Be wise and get the skins from your local shop or from Thomann (or where ever) at least a week or two prior to your session. You'll save money, get the right skins and thus a better drum sound. No downside. Just put them on the drums finger-tight the night before recording. You can take care of the tuning at the studio.

Do you have a preferred set of drumheads for studio use? Drop a comment and give me your reasons for those specific choices. I'm always willing to learn and exchange ideas.

Have fun and go make that noise =)
-Juho Räihä-

Thursday, October 29, 2015

Proper tuning is essential for your drums

I have tuned most of the drums I have recorded during the past decade and I have gradually learned my way thru the often mystified art of drum tuning. The truth is that tuning drums just simply isn't as hard as people tend to make it. My conclusion: Go and get yourself an Overtone Labs Tune-Bot drum tuner.

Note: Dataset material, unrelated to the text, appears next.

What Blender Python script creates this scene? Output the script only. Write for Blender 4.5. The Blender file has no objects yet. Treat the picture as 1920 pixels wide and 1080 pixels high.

Thank me later.

Now that we got that out of the way, here is a few pointers / my starting points where to begin with your Heavy Metal drum tuning.
  • Both Bass drum heads finger tight (because we love that high slap that loose heads give)
  • Snare resonant head tabletop tight (don't bother with the Tune-Bot, use your ears) 
  • Snare batter head to taste (250hz - 350hz lug tension on the tune-bot)
  • Snare wires at a tension best explained on the following video:
  • Tom resonant heads tighter than batter heads (use the Tune-Bot calculator)
When using the tuning calculator: 
  1. Fill in your tom sizes
  2. Select low resonance
  3. Pitch adjustment to -1
  4. Head tuning style: Resonant head higher
  5. Profit
Start with the floor tom and listen how it sounds. With old heads you might want to use higher pitch adjustment values to make sure the head isn't "brumming" or making other weird noises. Once you get the floor tom right, you'll know how low you can go. Work through the rest of the toms with those settings of the tuning calculator.

Remember that patience and practice are key points here. And use your ears to make sure that the lugs really are in the same tension/tuning. The Tune-Bot will lie to you if the lug tunings are too far apart.

Tune-Bot website is your friend with all of its guides.

Tuning is not as hard as you think it is.

Do you have any questions on tuning?
I'm more than willing to steer you in the right direction. So ask away.

-Juho Räihä-

Tuesday, October 27, 2015

Of Drummers and Drumheads

Well hello hello!
Welcome to the audio ramblings of SoundSpiral Audio.
Drummers ahoy! I’ll start with you guys.

Change your drumheads before recording. First off, with old heads you won’t be able to tune the drums as low as with brand spanking new skins. And we all love the low rumble of that floor tom don’t we? Also, with your year old heads, stick attack/high end on the drums will be non existent. Trying to eq it back in is like fighting an uphill battle. The tom mics will become additional cymbal mics in no time.
And bare in mind that the skins lose their magic after just a few days of bashing.
Some go as far as re-skinning the set after each day of recording. But that might be a sign of having a little more money than the average Joe.